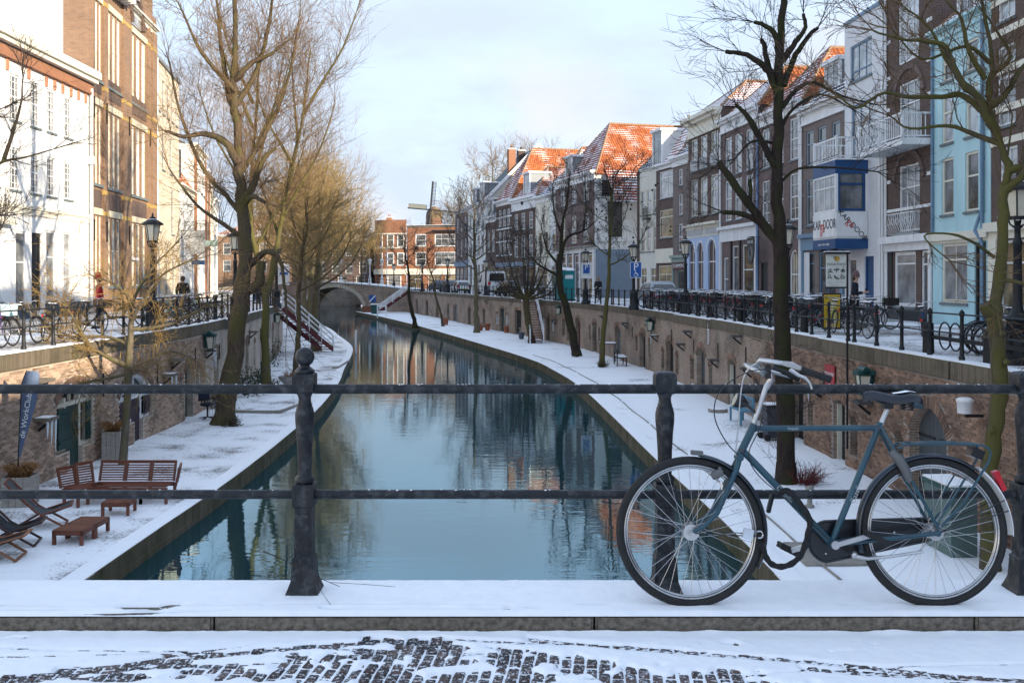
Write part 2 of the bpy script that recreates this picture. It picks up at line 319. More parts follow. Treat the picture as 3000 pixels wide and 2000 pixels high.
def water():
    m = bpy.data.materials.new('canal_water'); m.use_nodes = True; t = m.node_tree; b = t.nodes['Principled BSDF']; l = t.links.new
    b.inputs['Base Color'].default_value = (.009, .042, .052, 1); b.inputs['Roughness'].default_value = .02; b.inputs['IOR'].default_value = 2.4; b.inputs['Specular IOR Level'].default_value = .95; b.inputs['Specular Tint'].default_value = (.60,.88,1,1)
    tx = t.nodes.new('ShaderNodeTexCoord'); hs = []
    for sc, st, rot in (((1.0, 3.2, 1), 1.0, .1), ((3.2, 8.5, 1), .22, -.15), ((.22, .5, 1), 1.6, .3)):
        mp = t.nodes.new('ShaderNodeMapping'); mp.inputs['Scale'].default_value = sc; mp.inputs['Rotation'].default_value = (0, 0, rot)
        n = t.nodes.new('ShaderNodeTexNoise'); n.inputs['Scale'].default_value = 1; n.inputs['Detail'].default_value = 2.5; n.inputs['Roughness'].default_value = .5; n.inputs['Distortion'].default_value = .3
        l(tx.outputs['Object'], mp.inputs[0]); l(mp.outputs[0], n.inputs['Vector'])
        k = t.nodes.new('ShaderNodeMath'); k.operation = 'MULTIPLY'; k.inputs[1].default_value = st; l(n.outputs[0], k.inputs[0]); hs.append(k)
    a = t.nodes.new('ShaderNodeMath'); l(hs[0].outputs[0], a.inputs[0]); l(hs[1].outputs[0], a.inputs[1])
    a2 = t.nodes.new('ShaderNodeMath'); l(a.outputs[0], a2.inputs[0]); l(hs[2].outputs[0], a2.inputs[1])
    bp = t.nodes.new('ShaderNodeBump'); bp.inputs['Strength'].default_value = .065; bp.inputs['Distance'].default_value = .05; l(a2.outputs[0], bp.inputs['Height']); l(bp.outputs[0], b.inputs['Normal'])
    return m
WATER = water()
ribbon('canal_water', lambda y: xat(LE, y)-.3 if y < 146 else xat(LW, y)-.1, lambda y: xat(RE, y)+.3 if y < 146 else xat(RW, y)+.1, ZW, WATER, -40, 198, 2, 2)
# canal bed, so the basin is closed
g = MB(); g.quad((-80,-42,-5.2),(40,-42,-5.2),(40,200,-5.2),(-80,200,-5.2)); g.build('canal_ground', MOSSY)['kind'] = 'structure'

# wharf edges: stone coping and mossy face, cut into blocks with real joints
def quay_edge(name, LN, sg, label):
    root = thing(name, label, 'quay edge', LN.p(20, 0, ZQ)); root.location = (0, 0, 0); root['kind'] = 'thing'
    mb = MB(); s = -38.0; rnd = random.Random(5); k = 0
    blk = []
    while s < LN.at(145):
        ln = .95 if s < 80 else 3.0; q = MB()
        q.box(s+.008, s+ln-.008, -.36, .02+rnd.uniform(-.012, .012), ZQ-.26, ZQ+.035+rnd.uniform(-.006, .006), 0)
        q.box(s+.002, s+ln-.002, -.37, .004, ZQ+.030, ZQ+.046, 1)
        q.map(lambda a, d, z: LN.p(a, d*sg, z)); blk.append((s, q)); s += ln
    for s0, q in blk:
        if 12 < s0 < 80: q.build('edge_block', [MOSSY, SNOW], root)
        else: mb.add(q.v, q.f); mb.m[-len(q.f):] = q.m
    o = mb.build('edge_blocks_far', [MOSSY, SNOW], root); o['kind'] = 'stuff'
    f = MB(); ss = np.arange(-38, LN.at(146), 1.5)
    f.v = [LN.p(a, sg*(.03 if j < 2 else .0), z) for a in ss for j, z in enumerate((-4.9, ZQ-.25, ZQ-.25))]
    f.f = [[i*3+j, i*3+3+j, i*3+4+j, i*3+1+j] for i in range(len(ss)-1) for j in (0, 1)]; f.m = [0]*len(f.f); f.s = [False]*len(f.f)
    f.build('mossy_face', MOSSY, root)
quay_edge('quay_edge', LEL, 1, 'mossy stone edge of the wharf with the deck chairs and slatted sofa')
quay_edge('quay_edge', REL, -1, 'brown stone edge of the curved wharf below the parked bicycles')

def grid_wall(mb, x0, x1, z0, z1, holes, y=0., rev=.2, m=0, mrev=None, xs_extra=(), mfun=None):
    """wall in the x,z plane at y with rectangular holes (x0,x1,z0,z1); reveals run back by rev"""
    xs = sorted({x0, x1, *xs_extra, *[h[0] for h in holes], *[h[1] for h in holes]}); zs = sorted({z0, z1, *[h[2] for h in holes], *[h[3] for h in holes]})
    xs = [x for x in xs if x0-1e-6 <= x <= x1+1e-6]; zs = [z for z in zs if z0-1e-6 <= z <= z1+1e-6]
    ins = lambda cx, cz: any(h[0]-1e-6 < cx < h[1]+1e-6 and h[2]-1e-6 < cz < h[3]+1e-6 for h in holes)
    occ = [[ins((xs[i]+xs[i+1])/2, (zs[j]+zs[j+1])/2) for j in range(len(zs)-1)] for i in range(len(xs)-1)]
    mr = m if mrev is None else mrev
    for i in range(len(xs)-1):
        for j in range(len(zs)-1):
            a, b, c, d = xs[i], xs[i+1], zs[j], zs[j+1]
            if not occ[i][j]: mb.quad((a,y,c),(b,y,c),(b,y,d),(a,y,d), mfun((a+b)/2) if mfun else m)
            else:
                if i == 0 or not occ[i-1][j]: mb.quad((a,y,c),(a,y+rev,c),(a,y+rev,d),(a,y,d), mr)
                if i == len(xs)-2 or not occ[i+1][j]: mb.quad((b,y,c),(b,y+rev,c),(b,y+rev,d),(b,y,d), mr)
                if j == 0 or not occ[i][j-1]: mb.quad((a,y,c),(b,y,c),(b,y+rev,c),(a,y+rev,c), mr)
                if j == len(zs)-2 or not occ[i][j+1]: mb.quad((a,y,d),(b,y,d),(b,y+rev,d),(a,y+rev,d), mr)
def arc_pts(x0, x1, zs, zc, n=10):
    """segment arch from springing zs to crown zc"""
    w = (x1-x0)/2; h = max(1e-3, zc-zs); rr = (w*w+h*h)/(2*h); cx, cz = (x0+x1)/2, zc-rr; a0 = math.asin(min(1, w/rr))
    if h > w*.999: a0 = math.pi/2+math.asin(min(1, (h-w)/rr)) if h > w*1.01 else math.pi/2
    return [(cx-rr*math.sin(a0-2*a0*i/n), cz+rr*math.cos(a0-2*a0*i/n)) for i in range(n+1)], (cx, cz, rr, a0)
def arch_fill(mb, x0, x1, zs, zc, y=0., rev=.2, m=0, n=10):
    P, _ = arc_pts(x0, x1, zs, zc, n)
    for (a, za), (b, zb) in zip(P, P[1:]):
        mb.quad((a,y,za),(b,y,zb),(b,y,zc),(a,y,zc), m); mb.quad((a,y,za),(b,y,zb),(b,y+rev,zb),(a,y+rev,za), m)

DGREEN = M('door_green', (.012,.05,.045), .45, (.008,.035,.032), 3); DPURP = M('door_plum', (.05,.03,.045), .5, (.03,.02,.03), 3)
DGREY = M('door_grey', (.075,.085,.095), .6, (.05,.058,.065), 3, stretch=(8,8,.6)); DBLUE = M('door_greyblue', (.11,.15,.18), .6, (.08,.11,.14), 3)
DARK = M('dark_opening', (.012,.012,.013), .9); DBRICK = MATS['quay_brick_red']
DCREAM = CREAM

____

### What to do
Please extract exactly the lines of the data, from the first through the line containing "MOSSY)['kind'] = 'structure'", and add no pictures to the copy.

### Finished exercise
Write part 2 of the bpy script that recreates this picture. It picks up at line 319. More parts follow. Treat the picture as 3000 pixels wide and 2000 pixels high.
def water():
    m = bpy.data.materials.new('canal_water'); m.use_nodes = True; t = m.node_tree; b = t.nodes['Principled BSDF']; l = t.links.new
    b.inputs['Base Color'].default_value = (.009, .042, .052, 1); b.inputs['Roughness'].default_value = .02; b.inputs['IOR'].default_value = 2.4; b.inputs['Specular IOR Level'].default_value = .95; b.inputs['Specular Tint'].default_value = (.60,.88,1,1)
    tx = t.nodes.new('ShaderNodeTexCoord'); hs = []
    for sc, st, rot in (((1.0, 3.2, 1), 1.0, .1), ((3.2, 8.5, 1), .22, -.15), ((.22, .5, 1), 1.6, .3)):
        mp = t.nodes.new('ShaderNodeMapping'); mp.inputs['Scale'].default_value = sc; mp.inputs['Rotation'].default_value = (0, 0, rot)
        n = t.nodes.new('ShaderNodeTexNoise'); n.inputs['Scale'].default_value = 1; n.inputs['Detail'].default_value = 2.5; n.inputs['Roughness'].default_value = .5; n.inputs['Distortion'].default_value = .3
        l(tx.outputs['Object'], mp.inputs[0]); l(mp.outputs[0], n.inputs['Vector'])
        k = t.nodes.new('ShaderNodeMath'); k.operation = 'MULTIPLY'; k.inputs[1].default_value = st; l(n.outputs[0], k.inputs[0]); hs.append(k)
    a = t.nodes.new('ShaderNodeMath'); l(hs[0].outputs[0], a.inputs[0]); l(hs[1].outputs[0], a.inputs[1])
    a2 = t.nodes.new('ShaderNodeMath'); l(a.outputs[0], a2.inputs[0]); l(hs[2].outputs[0], a2.inputs[1])
    bp = t.nodes.new('ShaderNodeBump'); bp.inputs['Strength'].default_value = .065; bp.inputs['Distance'].default_value = .05; l(a2.outputs[0], bp.inputs['Height']); l(bp.outputs[0], b.inputs['Normal'])
    return m
WATER = water()
ribbon('canal_water', lambda y: xat(LE, y)-.3 if y < 146 else xat(LW, y)-.1, lambda y: xat(RE, y)+.3 if y < 146 else xat(RW, y)+.1, ZW, WATER, -40, 198, 2, 2)
# canal bed, so the basin is closed
g = MB(); g.quad((-80,-42,-5.2),(40,-42,-5.2),(40,200,-5.2),(-80,200,-5.2)); g.build('canal_ground', MOSSY)['kind'] = 'structure'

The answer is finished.